A few weeks ago Fed Chairman Powell submitted his semiannual monetary policy report to Congress. Mr. Powell voiced there was still a need for gradual rate hikes, yet was adamant the economy was not overheating:

In gauging the appropriate path for monetary policy over the next few years, the FOMC will continue to strike a balance between avoiding an overheated economy and bringing PCE price inflation to 2 percent on a sustained basis … In the FOMC’s view, further gradual increases in the federal funds rate will best promote attainment of both of our objectives. As always, the path of monetary policy will depend on the economic outlook as informed by incoming data.

With record low interest rates for nearly a decade it is difficult to believe zero interest rates are not the new normal. “We need gradual rate hikes” and “We will remain data-dependent” sounded like double-talk. I assumed Powell was trying to talk down financial markets until inflation materialized. Some economists would rather see “the whites of inflation’s eyes” before hiking rates. Powell might decide differently Wednesday.

All About PCE

I expect Powell to also make a firm statement about the Fed’s mission. Over the past decade the Fed’s stated mission has been all over the place – insure against another Great Depression, create a wealth effect via stocks, spur personal consumption expenditures (“PCE”). I expect Powell to give a clear statement that the Fed’s mission is to spur PCE growth above 2 percent for a sustainable period. It was 1.7 percent in 2017 and has not reached 2 percent since Janet Yellen was first appointed Fed Chairwoman.

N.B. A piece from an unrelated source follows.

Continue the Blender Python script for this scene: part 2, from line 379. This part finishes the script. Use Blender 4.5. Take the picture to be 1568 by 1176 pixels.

This likely means two to three rate hikes this year, and no additional hikes until PCE exceeds 2 percent for two to three consecutive quarters. Said another way, it’s could be now or never for Fed rate hikes.


How will the market react to a rate hike. Investors have gotten used to the melt up in stocks over the past decade. I expect analysts to continue to talk up financial markets, especially the potential M&A boost from the president’s tax cut. I recommend avoiding financial markets until the dust settles on the impact of rate hikes and the Fed’s balance sheet unwind.